▼

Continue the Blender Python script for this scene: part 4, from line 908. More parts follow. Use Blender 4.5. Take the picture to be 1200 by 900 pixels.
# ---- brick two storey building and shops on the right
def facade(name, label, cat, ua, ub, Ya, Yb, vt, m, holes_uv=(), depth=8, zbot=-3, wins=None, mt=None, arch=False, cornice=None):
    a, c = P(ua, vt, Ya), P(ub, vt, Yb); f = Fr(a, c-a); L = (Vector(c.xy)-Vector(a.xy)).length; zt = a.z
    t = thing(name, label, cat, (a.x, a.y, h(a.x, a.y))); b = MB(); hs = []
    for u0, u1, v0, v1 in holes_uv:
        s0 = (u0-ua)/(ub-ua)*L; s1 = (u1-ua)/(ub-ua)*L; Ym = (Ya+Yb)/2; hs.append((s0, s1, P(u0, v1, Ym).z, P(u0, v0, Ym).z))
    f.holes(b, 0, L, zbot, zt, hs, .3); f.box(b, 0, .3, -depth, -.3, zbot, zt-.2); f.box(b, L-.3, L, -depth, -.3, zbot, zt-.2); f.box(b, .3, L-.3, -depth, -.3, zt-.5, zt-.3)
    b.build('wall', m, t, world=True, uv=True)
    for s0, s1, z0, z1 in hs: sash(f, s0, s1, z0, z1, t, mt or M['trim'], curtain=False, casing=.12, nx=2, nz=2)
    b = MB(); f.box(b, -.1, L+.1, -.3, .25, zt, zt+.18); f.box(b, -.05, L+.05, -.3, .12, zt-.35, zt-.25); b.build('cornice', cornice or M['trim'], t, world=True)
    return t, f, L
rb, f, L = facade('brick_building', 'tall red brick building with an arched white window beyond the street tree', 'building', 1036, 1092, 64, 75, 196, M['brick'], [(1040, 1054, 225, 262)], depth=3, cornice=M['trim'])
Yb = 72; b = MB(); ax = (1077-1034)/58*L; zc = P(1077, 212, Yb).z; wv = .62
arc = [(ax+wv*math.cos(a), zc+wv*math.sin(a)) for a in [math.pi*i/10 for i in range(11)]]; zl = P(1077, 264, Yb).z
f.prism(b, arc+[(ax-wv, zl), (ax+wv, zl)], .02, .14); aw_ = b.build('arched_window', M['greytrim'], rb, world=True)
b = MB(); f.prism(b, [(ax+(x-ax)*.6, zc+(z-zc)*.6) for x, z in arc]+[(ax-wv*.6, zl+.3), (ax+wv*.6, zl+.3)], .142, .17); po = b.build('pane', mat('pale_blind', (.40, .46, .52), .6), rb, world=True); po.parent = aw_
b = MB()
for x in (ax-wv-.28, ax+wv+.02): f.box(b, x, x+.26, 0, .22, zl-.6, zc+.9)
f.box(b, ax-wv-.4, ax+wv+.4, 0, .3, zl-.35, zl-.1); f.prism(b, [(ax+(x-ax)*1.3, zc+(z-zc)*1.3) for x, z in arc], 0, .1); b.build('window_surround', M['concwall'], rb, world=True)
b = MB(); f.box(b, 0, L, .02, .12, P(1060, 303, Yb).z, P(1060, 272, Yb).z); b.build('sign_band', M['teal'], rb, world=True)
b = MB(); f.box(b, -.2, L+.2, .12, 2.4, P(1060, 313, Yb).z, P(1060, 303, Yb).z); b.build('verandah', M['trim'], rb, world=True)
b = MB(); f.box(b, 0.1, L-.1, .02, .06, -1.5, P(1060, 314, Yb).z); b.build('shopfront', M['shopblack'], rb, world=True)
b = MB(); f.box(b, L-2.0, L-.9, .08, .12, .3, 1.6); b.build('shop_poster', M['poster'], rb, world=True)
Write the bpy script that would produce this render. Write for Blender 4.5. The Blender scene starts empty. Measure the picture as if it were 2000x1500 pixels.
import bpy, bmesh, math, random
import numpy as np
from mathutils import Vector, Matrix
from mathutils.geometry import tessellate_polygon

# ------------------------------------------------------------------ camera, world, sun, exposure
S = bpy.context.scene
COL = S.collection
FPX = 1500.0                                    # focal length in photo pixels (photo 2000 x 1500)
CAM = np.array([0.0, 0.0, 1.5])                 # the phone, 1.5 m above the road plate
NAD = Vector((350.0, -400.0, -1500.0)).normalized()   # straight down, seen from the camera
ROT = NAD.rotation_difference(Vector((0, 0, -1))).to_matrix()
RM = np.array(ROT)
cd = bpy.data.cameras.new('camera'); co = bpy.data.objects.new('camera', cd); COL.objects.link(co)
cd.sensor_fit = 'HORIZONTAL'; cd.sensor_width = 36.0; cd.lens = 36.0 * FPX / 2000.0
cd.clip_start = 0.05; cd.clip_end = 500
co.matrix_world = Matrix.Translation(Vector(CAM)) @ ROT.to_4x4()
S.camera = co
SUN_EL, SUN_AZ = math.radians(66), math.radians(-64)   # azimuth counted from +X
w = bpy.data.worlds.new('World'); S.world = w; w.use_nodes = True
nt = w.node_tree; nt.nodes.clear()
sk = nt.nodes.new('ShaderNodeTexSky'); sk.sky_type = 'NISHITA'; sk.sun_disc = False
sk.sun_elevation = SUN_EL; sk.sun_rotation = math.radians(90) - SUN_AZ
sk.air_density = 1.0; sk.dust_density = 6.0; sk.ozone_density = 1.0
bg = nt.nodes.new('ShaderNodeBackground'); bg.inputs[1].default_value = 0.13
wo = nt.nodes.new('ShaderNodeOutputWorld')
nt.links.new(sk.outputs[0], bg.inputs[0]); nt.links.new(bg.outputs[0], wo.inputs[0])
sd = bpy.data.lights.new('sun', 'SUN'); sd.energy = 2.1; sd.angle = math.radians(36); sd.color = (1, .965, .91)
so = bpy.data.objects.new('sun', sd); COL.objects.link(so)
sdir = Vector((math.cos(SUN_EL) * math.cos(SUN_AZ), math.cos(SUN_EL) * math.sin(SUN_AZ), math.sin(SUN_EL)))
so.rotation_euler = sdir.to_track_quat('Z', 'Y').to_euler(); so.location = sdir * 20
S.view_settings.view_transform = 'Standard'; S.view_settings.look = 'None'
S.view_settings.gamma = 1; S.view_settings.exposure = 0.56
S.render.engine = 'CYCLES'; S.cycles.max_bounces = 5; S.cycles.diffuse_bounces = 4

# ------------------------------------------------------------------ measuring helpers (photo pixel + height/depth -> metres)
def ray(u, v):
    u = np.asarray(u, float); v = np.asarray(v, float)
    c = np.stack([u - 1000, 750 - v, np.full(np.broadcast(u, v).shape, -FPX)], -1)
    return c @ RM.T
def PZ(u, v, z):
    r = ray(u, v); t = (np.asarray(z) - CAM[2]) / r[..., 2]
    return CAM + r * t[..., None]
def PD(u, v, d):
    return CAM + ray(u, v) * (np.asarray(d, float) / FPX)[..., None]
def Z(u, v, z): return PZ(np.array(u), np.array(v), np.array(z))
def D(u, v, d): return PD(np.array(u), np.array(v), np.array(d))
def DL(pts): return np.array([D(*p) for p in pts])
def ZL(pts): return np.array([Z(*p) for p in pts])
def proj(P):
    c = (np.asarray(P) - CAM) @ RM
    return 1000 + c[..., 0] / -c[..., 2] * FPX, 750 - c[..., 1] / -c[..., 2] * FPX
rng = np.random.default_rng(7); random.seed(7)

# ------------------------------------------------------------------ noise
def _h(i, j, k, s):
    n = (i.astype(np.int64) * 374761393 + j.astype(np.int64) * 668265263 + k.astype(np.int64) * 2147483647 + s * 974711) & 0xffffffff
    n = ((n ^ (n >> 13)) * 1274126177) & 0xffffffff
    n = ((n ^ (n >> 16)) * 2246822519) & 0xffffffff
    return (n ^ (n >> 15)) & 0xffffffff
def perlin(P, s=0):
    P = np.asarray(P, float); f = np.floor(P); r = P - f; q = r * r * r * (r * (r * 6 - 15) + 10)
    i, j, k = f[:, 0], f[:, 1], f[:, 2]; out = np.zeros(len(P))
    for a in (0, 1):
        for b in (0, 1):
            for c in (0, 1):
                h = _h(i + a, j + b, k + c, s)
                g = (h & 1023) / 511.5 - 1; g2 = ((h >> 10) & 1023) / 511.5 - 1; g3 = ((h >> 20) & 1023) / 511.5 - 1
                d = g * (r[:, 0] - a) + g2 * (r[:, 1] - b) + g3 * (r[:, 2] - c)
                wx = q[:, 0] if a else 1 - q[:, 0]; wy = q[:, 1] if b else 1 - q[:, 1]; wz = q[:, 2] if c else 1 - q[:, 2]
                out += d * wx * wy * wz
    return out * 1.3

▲

§ STATED PROBLEM: Extract exactly and only the lines above from the line containing "Write the bpy" through the line containing "from mathutils.geometry import", both end lines included.

§ OUTPUT FOR THIS TASK:
Write the bpy script that would produce this render. Write for Blender 4.5. The Blender scene starts empty. Measure the picture as if it were 2000x1500 pixels.
import bpy, bmesh, math, random
import numpy as np
from mathutils import Vector, Matrix
from mathutils.geometry import tessellate_polygon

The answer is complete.